▸ EXERCISE:
Gather every line from the entries below that includes "Blender".

3D scene scripts
○ ○ ○ ○

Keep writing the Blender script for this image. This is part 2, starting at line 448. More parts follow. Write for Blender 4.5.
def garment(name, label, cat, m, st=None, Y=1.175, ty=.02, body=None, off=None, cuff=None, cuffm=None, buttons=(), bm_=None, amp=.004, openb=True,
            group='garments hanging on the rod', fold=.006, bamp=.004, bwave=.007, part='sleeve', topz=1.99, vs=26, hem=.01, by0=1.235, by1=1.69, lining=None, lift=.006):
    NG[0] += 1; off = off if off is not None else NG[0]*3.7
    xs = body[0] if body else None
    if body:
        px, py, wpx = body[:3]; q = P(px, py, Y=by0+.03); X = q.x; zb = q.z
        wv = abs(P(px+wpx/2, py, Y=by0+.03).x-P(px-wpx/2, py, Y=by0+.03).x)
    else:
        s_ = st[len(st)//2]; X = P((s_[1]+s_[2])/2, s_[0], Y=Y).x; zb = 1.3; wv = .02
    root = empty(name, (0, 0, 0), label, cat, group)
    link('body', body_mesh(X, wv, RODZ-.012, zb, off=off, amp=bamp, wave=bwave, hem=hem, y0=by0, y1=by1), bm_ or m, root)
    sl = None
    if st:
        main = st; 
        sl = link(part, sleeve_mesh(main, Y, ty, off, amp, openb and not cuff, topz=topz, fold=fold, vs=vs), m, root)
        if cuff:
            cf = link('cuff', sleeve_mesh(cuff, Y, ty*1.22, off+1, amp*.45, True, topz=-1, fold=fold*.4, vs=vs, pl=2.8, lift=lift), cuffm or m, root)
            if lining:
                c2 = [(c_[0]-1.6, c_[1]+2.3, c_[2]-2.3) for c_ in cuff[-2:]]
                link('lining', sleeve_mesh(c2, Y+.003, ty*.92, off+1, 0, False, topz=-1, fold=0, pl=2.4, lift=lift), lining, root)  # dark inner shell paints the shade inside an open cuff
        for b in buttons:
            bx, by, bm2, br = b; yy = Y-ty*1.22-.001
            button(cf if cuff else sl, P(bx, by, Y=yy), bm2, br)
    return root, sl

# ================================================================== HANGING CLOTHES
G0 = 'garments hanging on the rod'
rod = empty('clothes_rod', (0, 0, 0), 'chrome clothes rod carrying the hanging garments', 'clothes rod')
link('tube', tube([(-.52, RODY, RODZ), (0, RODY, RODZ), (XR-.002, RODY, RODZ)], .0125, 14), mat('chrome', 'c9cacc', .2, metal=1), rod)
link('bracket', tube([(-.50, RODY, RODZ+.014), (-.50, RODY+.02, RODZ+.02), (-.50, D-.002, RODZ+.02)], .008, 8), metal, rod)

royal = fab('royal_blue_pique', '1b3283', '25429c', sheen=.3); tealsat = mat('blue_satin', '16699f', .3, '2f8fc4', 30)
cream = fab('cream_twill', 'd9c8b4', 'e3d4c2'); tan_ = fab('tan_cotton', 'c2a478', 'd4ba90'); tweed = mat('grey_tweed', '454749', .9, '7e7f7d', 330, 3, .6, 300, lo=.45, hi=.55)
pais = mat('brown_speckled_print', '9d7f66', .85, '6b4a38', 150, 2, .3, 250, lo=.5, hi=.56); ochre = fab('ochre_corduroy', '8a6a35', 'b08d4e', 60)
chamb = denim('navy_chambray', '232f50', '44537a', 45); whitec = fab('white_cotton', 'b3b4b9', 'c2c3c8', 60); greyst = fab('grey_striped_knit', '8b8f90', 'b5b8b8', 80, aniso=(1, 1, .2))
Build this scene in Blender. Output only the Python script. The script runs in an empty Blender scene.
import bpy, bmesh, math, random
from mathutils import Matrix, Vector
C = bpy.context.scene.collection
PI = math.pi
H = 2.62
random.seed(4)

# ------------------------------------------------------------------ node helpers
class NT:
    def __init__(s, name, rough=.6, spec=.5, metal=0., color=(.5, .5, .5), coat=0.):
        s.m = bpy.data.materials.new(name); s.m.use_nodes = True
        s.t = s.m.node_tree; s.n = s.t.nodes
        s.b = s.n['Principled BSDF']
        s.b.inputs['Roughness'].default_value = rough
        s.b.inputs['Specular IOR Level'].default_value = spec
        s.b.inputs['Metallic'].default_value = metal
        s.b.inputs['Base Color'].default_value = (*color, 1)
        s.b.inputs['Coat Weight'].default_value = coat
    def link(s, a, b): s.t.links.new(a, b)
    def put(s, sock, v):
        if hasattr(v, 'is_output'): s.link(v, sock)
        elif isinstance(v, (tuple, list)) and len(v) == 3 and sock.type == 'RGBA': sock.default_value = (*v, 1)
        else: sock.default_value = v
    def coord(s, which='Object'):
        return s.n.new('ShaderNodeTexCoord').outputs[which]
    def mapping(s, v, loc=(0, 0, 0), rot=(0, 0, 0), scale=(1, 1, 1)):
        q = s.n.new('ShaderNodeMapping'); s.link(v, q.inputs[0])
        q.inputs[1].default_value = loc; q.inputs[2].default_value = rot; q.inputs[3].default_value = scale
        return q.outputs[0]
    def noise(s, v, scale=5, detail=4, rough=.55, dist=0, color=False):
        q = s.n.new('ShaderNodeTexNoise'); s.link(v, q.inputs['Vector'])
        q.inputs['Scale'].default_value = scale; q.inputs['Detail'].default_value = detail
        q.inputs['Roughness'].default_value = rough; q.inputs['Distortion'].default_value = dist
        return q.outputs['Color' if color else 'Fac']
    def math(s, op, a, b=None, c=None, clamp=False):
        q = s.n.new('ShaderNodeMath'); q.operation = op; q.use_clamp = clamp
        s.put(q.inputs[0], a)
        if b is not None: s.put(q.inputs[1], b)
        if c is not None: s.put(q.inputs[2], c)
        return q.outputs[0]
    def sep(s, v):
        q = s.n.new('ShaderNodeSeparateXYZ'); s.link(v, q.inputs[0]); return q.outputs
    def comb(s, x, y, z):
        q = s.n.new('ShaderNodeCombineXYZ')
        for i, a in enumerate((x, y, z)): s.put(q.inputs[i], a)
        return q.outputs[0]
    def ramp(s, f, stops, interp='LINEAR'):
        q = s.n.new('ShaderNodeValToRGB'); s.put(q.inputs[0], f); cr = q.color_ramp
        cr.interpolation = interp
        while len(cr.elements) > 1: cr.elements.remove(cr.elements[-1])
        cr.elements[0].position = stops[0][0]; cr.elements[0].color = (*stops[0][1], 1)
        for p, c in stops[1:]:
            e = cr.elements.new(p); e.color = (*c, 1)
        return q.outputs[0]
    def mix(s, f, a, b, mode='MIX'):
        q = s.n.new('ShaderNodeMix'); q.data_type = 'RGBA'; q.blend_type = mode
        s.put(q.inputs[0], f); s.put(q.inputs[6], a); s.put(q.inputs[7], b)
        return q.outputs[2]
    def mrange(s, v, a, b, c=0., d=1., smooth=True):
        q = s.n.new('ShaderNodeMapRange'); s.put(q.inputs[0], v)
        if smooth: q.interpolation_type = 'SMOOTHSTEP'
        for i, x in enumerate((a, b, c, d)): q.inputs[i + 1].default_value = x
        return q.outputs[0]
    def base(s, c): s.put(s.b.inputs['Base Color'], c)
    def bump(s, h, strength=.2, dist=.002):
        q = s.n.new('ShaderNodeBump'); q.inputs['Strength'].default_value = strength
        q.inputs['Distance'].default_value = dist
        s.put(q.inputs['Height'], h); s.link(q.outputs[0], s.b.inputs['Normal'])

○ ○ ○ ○

▸ COMPLETED TASK:
Keep writing the Blender script for this image. This is part 2, starting at line 448. More parts follow. Write for Blender 4.5.
Build this scene in Blender. Output only the Python script. The script runs in an empty Blender scene.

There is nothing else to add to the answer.